Political and Corporate Presence
Italy's political leadership made the event a campaign-season stop. Matteo Salvini, Deputy Prime Minister and Minister of Infrastructure and Transport, attended first-day sessions, while Raffaele Fitto, Executive Vice President of the European Commission, led a panel on territorial cohesion. European Parliament President Roberta Metsola joined the inauguration.
Corporate Italy was equally visible. Emanuele Orsini, head of Confindustria, discussed economic development as a social priority alongside Il Sole 24 Ore Director Fabio Tamburini. Intesa Sanpaolo fielded two senior executives—Federico Aguggini on AI transformation and humanoid robotics, and Stefano Barrese on branch banking in the age of machine learning.
Tamburini, who also serves as the festival's scientific director, described the edition as "fantastic, beyond expectations." Against a backdrop of Middle East uncertainty and fears of an Italian economic slowdown, he said, "The festival called everyone together, sending a strong message: the people of the Squirrel want peace."
Youth Take Center Stage
Unlike previous editions, which skewed toward academic and policy elites, the 2026 program deliberately targeted younger audiences. The theme—"From Markets to New Powers: The Hopes of the Young"—explored how Big Tech, artificial intelligence, and shifting geopolitical blocs are rewriting the rules for career entry, entrepreneurship, and civic participation.
A new initiative, "Voci del Domani" (Voices of Tomorrow), gave speakers aged 18 to 30 a platform to present original ideas. Sessions on generational succession in family businesses, youth mobility, and real-estate affordability drew standing-room crowds.
Tamburini urged young attendees to "have courage and row against the current," arguing that only by challenging inherited assumptions can new generations reshape society. Maria Carmela Colaiacovo, president of Gruppo Il Sole 24 Ore, echoed the sentiment: "Today more than ever, companies want Italian realities not just to observe change but to guide it and turn it into opportunities for economic and social growth, especially for the young people we've seen in such numbers these five days."
International Expansion and the "Road to Trento" Series
Ahead of the main event, the "Road to Trento 2026" pre-festival series held satellite sessions in São Paulo and Hanoi, spotlighting Italian companies' strategies in high-growth emerging markets. Those gatherings examined supply-chain resilience, sustainability standards, and technology transfer—topics that fed into the headline debates in Trento.
Federico Silvestri, CEO of Gruppo 24 Ore, said the Trento week "became the center of Italian politics; the country's agenda was set from here." He added that attracting new audiences, particularly students and early-career professionals, remains a priority for future editions.
Looking Ahead to 2027
Fugatti confirmed that the 22nd edition will open on Tuesday, May 18, 2027, and close with a Saturday-night citywide festival on May 22. The longer schedule aims to accommodate demand for workshops and networking sessions that were oversubscribed this year.

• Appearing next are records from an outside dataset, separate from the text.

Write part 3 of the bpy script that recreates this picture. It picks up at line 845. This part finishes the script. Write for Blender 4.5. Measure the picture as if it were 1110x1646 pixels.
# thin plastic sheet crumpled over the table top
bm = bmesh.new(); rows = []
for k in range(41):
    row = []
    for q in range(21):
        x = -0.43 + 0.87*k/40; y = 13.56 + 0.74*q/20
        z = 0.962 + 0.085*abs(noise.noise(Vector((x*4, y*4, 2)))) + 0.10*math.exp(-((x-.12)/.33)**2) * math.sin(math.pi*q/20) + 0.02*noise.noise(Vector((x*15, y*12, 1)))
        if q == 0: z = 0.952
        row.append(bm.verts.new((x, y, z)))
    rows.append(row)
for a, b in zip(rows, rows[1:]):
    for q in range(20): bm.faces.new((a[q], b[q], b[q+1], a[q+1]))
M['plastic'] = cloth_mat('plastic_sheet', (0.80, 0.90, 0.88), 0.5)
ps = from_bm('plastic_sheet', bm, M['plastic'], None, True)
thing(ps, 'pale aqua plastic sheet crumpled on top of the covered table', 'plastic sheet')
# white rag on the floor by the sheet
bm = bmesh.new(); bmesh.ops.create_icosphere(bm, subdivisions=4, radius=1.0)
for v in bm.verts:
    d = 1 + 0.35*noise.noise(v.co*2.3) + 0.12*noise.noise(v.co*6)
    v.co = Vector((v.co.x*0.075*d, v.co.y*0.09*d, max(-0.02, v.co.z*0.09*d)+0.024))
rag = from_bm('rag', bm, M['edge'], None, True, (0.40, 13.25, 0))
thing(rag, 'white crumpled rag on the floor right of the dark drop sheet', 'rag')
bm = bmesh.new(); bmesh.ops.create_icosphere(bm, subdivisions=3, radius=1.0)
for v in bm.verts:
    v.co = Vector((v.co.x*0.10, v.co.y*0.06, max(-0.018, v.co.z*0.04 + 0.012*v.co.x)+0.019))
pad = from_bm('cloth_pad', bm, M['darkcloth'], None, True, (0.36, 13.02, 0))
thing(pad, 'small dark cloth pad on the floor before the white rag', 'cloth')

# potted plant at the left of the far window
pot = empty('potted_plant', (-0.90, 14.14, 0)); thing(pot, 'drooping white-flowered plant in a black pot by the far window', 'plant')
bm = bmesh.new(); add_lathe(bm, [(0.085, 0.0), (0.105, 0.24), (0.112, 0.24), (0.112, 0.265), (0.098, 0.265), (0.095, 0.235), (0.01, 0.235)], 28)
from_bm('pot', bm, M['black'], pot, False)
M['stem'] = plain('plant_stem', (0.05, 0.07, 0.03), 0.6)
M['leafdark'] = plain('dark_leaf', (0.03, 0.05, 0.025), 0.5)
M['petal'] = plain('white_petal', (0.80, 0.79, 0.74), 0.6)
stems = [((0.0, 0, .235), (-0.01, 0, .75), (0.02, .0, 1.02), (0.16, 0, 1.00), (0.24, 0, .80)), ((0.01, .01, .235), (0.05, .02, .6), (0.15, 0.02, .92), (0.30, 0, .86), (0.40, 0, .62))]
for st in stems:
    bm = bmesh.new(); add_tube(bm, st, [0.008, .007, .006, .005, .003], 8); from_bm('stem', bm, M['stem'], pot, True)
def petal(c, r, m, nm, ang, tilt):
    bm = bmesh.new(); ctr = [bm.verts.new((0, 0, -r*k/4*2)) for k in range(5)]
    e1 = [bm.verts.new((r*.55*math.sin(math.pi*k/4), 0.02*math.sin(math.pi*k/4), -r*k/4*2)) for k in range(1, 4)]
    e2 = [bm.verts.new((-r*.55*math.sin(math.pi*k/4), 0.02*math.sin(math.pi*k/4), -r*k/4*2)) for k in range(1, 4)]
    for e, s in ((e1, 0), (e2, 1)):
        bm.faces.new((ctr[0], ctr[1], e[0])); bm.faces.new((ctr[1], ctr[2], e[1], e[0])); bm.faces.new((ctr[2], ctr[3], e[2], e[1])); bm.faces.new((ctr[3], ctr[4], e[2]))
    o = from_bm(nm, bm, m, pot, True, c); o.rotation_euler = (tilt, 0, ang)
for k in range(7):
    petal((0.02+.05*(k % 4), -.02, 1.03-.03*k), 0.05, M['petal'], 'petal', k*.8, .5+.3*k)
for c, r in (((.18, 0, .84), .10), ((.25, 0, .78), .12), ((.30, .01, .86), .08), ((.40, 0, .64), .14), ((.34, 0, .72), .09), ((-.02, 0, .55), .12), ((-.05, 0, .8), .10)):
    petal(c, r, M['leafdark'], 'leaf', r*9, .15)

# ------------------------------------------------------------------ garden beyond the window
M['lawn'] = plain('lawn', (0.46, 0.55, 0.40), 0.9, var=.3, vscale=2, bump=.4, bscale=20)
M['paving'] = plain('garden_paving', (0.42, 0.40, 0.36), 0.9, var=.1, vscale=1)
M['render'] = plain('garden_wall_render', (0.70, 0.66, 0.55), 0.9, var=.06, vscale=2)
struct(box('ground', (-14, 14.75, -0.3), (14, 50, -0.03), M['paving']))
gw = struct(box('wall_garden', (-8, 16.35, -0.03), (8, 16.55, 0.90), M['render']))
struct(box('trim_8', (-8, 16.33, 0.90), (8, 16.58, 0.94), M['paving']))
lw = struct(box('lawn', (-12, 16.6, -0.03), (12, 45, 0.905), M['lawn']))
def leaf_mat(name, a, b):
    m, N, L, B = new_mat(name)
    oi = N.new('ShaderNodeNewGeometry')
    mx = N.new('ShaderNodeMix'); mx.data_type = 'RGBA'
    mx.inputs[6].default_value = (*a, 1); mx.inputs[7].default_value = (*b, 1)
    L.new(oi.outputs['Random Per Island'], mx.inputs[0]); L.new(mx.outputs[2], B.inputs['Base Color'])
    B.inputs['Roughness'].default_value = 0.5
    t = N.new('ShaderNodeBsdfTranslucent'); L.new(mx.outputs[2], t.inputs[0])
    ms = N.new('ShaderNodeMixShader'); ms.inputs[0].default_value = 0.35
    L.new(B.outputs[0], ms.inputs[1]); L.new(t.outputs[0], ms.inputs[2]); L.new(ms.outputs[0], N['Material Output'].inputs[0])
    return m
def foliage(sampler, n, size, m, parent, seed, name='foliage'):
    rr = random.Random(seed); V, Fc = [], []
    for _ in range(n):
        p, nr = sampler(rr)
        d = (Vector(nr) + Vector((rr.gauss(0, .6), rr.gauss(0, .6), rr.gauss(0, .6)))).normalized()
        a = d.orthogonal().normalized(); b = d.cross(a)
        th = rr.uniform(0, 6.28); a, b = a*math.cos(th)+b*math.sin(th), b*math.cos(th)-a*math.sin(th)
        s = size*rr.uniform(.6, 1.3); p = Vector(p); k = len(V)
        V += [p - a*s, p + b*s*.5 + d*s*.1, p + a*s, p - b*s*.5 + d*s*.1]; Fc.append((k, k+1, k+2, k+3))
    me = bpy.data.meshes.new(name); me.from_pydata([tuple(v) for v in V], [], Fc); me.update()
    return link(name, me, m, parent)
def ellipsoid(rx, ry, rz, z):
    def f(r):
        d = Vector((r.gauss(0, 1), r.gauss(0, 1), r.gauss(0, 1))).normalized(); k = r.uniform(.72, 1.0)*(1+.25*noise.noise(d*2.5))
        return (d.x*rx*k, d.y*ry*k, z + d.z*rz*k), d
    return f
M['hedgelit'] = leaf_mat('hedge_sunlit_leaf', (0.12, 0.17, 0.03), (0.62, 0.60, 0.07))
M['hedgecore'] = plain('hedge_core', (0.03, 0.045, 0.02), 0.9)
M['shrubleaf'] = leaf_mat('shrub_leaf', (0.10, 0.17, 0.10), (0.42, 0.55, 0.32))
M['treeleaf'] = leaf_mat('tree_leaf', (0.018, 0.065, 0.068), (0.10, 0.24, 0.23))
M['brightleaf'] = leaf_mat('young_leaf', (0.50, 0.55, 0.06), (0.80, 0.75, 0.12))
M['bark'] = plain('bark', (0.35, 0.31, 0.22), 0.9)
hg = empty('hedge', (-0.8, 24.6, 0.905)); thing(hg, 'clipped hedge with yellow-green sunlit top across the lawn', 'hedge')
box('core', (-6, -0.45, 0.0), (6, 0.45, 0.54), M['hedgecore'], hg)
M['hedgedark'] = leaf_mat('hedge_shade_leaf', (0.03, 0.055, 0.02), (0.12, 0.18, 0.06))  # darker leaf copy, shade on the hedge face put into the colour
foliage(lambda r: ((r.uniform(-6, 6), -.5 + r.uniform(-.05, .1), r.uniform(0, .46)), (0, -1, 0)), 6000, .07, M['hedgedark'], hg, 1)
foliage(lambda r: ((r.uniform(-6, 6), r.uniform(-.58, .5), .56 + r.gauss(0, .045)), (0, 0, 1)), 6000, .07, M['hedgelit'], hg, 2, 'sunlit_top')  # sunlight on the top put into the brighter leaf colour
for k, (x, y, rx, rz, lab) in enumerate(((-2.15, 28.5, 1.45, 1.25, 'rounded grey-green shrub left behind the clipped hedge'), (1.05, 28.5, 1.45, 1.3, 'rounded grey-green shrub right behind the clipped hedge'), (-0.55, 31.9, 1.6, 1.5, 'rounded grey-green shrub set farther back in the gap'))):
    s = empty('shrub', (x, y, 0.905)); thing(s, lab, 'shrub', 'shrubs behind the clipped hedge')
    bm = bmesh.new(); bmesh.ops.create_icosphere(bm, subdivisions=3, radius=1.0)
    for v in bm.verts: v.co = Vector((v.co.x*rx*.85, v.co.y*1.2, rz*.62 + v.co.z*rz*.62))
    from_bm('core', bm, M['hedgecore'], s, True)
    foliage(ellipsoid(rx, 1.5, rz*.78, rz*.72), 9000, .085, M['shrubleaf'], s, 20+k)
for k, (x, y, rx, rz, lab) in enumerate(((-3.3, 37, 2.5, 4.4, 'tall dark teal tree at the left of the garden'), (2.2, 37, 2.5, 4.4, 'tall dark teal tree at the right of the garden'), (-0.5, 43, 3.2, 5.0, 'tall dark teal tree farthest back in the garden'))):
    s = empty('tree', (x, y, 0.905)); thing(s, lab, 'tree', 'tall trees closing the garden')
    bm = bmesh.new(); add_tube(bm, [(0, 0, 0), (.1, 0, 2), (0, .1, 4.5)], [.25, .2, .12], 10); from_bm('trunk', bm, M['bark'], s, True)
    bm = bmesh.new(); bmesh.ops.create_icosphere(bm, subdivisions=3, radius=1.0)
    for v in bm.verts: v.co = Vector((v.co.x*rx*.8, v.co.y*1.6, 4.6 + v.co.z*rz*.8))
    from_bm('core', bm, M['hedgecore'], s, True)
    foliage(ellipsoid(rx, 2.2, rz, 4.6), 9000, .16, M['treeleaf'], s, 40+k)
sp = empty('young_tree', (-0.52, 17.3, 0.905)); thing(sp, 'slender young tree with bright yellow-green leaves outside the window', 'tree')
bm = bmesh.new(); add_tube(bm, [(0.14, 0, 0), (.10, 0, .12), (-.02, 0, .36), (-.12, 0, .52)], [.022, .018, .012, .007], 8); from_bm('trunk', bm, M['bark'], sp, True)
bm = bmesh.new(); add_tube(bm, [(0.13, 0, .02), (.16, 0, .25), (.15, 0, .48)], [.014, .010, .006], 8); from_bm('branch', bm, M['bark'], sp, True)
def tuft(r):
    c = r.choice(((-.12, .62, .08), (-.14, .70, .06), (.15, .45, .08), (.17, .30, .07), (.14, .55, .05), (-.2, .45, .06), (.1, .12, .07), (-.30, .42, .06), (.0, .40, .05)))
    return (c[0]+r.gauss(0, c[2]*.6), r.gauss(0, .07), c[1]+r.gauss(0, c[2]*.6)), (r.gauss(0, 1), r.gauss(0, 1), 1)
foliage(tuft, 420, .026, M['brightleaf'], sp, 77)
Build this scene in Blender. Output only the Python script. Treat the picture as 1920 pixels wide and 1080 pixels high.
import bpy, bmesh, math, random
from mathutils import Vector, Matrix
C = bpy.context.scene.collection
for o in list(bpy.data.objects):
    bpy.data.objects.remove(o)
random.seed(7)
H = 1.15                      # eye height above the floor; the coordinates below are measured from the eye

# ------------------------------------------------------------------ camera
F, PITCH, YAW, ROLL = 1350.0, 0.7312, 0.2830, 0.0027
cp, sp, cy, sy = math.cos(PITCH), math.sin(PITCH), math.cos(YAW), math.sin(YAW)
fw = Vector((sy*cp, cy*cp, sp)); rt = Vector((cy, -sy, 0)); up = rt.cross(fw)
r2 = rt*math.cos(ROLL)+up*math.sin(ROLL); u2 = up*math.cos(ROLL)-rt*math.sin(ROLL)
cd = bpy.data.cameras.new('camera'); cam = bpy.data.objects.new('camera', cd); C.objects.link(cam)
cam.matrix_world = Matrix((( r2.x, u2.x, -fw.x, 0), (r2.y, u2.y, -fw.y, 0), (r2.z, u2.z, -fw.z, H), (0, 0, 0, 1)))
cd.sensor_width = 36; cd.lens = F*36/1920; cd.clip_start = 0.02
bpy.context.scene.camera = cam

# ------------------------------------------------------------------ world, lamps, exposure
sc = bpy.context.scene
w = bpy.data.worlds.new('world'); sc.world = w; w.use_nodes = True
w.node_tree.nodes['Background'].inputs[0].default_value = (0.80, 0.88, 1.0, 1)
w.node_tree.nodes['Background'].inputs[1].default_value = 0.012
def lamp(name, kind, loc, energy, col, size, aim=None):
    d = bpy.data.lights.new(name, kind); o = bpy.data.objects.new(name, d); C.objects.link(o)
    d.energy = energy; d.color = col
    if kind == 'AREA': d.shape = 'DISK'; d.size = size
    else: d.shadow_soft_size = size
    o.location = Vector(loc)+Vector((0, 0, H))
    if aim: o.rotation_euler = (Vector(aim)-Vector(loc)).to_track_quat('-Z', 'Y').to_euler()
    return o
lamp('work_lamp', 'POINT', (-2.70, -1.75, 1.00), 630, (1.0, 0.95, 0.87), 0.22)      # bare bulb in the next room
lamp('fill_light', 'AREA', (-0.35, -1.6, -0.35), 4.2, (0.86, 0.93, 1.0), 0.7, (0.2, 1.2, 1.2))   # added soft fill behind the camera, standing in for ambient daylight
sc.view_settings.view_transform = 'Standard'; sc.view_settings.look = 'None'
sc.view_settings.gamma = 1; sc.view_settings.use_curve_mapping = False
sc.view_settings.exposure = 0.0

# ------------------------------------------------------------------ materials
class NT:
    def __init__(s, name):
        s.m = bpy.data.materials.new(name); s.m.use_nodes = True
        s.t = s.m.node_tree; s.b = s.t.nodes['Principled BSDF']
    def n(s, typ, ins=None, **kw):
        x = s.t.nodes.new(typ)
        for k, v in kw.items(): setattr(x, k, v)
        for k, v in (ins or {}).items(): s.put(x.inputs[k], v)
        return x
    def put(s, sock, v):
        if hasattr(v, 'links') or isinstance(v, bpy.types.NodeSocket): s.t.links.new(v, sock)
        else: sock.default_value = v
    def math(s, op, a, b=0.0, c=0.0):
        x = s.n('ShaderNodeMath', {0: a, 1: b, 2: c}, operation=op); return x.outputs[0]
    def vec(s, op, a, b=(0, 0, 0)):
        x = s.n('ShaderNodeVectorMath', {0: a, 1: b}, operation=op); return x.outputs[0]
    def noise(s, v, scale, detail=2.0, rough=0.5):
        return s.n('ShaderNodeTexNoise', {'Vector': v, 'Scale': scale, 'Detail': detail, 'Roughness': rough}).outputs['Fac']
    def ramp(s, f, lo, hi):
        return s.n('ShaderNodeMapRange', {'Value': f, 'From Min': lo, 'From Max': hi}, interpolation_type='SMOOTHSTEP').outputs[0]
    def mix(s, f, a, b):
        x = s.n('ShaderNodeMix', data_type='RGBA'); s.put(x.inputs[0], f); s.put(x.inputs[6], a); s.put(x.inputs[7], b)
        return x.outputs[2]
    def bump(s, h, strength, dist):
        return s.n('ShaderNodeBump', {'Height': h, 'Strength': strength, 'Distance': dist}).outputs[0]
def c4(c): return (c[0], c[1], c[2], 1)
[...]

Planning teams are already reviewing feedback on session formats, venue accessibility, and digital streaming options. With the festival now drawing crowds comparable to major European policy summits, organizers face logistical questions about crowd control, security, and whether Trento's infrastructure can handle further growth without compromising the intimate atmosphere that distinguishes the event from larger trade fairs.
Impact on University and Research Networks
The University of Trento, a co-promoter of the festival, used the occasion to showcase research labs and host recruitment sessions for graduate programs in economics, data science, and public policy. Rector Flavio Deflorian joined Fugatti and other officials on stage at the closing ceremony at the Teatro Sociale, highlighting the institution's role in attracting international scholars who might otherwise bypass the Alpine region.
For the municipality, represented by Councillor Monica Baggia, the festival offers a chance to demonstrate civic capacity. Streets remained orderly despite the influx, public-transport schedules were extended, and volunteer coordinators managed crowd flow at marquee venues. Those successes bolster Trento's case when bidding for future European Union conferences or cultural festivals.
Broader Implications for Regional Development
The Trentino-Alto Adige/Südtirol region has long relied on winter tourism and agriculture. The Festival dell'Economia's expansion into a week-long, multi-venue spectacle diversifies that base, creating demand in the shoulder season and raising the province's profile among the business and policy communities.
A 95% occupancy rate in late May—historically a quieter period—suggests hoteliers can justify capital improvements and staff retention that would otherwise be uneconomical. Restaurants and cafés report extended hours and higher check averages when the festival crowd arrives, and local artisans see a spike in sales of wine, cheese, and handicrafts to visitors seeking authentic souvenirs.
Over time, sustained success could encourage conference-center investment and the expansion of direct flight routes to Bolzano Airport, further integrating Trentino into Italy's knowledge-economy circuit. Whether that growth proves sustainable depends on the festival's ability to refresh programming, maintain editorial independence, and avoid the commercialization that has diluted other marquee events.